Quel comportement électoral attendez-vous ?


Montserrat Moliner : Lors des dernières élections communales, 23 pour cent des électeurs non luxembourgeois ont voté. Il me semble difficile de prédire quel sera le taux de participation cette année. Si la communication sur le droit de vote ne change pas, je ne m’attends pas à ce que plus de 35 pour cent participent aux élections communales. Cela ferait-il la différence pour la composition des conseils communaux ? Non, certainement pas. Si le contraire se produit et que de nombreux étrangers participent aux élections communales, je m’attends alors à des résultats électoraux différents de ceux d’avant, notamment à Luxembourg-ville : la proportion d’étrangers y est de près de 71 pour cent.

Qu’est-ce qui pourrait motiver les étrangers-ères à participer aux élections, à part les campagnes médiatiques ?


Montserrat Moliner : S’il y a plus d’étrangers sur les listes de candidats, cela peut tout à fait contribuer à ce que davantage de non-Luxembourgeois s’inscrivent sur les listes électorales. Mais la difficulté reste, soit pour s’inscrire sur la liste électorale soit pour s’inscrire comme candidat, si on n’est pas informé. Un autre problème, c’est la loi communale, qui impose que les débats se fassent en luxembourgeois. Selon une enquête de l’Ilres, l’une des principales raisons pour lesquelles les étrangers ne participent pas aux élections est leur méconnaissance de la vie communale, où la question de la langue joue un rôle. Aussi, nous croyons qu’on devrait, au moment où une personne s’inscrit dans une commune, l’informer du fait qu’elle peut aussi s’inscrire sur la liste électorale communale. Ceci ne se produit pas actuellement.
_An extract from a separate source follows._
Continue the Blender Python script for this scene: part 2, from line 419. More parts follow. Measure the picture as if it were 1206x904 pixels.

Barilozzi : Un autre fait est le phénomène international du désintérêt politique. Nous avons pu l’observer récemment lors des élections en Italie, en France, aux États-Unis : les électeurs ne font plus confiance aux politiciens et considèrent que leur participation aux élections n’a pas de sens. Il s’agit de lutter contre ce phénomène. Les institutions et les partis politiques doivent agir. Il faut se battre pour convaincre les gens et leur expliquer l’importance de leur vote pour la vie quotidienne.
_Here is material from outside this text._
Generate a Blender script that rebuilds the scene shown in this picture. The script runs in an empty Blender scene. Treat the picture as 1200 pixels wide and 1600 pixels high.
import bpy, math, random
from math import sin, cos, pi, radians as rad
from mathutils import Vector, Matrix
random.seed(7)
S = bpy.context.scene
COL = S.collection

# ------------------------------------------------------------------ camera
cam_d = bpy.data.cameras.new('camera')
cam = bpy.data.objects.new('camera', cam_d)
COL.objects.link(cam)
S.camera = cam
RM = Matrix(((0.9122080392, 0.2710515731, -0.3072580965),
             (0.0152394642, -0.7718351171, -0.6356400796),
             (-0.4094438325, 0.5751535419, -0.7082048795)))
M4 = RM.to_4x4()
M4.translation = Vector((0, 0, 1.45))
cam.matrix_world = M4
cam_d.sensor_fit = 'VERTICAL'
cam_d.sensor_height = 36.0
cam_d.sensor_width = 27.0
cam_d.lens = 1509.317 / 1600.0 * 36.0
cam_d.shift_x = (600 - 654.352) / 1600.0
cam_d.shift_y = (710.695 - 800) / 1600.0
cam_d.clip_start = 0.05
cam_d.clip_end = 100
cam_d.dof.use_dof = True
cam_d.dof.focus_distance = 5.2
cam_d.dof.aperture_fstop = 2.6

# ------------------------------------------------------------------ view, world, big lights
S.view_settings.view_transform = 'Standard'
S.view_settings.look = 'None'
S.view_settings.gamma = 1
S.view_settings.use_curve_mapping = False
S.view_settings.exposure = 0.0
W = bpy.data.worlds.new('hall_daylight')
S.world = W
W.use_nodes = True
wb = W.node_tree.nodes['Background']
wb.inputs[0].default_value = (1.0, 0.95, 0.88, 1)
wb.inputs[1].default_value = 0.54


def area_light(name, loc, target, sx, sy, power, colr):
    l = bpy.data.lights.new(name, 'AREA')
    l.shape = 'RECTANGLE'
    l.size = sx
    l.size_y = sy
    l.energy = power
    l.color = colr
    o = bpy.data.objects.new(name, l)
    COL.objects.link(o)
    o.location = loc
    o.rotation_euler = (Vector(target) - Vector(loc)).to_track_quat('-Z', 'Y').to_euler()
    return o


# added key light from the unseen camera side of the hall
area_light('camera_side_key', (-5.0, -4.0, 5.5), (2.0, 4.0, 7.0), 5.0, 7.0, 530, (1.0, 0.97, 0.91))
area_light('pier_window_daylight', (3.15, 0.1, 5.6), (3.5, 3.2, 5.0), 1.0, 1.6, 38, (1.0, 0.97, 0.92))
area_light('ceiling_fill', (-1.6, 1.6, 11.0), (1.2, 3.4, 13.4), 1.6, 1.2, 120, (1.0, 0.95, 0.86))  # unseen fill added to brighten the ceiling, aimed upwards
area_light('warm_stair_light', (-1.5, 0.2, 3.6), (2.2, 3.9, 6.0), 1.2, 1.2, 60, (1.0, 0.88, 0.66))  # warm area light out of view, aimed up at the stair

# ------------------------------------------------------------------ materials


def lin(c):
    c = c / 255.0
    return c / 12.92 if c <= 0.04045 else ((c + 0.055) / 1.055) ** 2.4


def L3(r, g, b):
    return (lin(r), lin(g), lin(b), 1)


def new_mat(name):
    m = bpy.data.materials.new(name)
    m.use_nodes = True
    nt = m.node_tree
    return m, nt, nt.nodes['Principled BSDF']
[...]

En 2022, vous avez placé les femmes migrantes au premier plan d’une table ronde et appelé à une politique intersectionnelle. Quelle est selon vous la place des femmes dans la politique de migration et d’intégration du Luxembourg ?
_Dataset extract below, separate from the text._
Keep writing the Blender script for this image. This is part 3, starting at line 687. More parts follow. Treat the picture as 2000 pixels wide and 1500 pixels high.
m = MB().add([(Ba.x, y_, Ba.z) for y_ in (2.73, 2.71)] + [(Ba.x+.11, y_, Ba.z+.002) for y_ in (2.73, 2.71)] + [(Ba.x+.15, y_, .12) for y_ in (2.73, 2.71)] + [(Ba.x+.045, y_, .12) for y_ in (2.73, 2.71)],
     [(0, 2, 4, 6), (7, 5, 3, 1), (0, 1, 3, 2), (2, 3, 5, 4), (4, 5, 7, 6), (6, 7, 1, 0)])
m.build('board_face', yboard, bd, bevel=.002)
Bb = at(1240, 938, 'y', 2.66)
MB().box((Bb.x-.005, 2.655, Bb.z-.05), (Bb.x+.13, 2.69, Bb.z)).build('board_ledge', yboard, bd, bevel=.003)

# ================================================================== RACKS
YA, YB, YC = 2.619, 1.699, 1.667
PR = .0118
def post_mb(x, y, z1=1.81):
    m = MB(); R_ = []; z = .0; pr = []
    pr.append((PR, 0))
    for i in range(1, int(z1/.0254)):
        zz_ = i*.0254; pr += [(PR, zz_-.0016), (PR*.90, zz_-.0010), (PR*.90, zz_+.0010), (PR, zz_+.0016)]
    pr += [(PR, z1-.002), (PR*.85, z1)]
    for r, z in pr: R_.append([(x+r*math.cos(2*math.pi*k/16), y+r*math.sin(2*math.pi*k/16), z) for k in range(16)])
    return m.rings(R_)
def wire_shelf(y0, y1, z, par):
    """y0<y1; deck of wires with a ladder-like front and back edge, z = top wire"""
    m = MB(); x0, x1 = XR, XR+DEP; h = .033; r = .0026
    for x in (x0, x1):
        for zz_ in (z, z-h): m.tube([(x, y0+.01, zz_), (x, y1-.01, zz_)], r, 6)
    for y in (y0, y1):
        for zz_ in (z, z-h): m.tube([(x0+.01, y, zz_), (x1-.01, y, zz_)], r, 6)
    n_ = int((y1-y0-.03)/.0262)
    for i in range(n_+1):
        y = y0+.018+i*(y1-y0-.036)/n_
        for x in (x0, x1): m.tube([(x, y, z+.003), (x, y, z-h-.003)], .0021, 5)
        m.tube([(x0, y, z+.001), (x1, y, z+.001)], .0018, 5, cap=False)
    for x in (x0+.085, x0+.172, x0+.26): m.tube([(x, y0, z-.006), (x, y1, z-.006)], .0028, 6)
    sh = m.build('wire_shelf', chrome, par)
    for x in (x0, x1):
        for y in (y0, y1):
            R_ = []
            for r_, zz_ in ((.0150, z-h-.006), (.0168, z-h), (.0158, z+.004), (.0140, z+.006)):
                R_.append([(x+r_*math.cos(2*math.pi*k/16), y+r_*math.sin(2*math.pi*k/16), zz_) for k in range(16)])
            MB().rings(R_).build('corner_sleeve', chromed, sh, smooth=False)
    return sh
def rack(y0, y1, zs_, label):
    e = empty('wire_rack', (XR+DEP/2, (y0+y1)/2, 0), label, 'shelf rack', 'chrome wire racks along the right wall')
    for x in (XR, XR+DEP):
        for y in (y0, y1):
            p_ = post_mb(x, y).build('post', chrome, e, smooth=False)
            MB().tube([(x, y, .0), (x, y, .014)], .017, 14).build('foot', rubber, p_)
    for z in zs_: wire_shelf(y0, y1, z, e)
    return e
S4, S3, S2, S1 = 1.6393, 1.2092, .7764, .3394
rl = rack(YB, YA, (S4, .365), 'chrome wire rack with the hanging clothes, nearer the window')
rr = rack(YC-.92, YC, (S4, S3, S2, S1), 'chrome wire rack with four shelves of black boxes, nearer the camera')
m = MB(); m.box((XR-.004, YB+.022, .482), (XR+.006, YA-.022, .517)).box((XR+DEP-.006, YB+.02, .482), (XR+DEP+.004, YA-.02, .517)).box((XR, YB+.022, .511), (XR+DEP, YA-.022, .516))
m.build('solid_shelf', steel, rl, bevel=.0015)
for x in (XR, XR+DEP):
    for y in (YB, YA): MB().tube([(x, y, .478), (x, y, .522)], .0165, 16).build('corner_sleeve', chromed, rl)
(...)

Montserrat Moliner : Dans les années 1960, 1970, 1980, ce sont plutôt les hommes qui ont trouvé du travail au Luxembourg, et ensuite la famille a suivi. Aujourd’hui, de plus en plus de femmes africaines viennent s’installer au Luxembourg, souvent seules. Malheureusement, il y a beaucoup d’inégalités auxquelles les femmes sont confrontées : différences de salaires, accès au logement, etc. Beaucoup se plaignent d’avoir du mal à trouver un logement en tant que femmes seules et non luxembourgeoises. Il est important d’aborder ces circonstances avec une perspective intersectionnelle et féministe, ainsi que de comprendre l’ensemble de la situation. Il s’agit de l’égalité face au système social.

Barilozzi : Il est également important de créer un environnement dans lequel les jeunes femmes migrantes qui ne sont pas encore qualifiées pour un métier peuvent se former et être rapidement employées sur le marché du travail. Elles ne doivent plus être perçues comme une épouse ou une partenaire, une simple annexe, mais comme une personne à part entière et autonome.

Selon vous, la Constitution va-t-elle changer quelque chose à la situation des femmes migrantes ?


Montserrat Moliner : Non, car malheureusement ces questions de genre sont rarement au centre des discussions politiques. Le texte de la Constitution est certes progressiste, mais il reflète en fin de compte des schémas de pensée assez classiques.

La table ronde « Nouvelle Constitution luxembourgeoise : ce que vous ne savez peut-être pas et que vous n’aviez pas encore osé demander » aura lieu ce jeudi 19 janvier à 19h au centre culturel Gare de Luxembourg (29, rue de Strasbourg). Avec : Mars Di Bartolomeo (LSAP), Nathalie Oberweis (Déi Lénk), Rhéa Ziadé (Commission consultative des droits de l’homme) et Laura Zuccoli (ancienne présidente de l’Asti). Modération par Franco Barilozzi (PiiLux), entrée gratuite.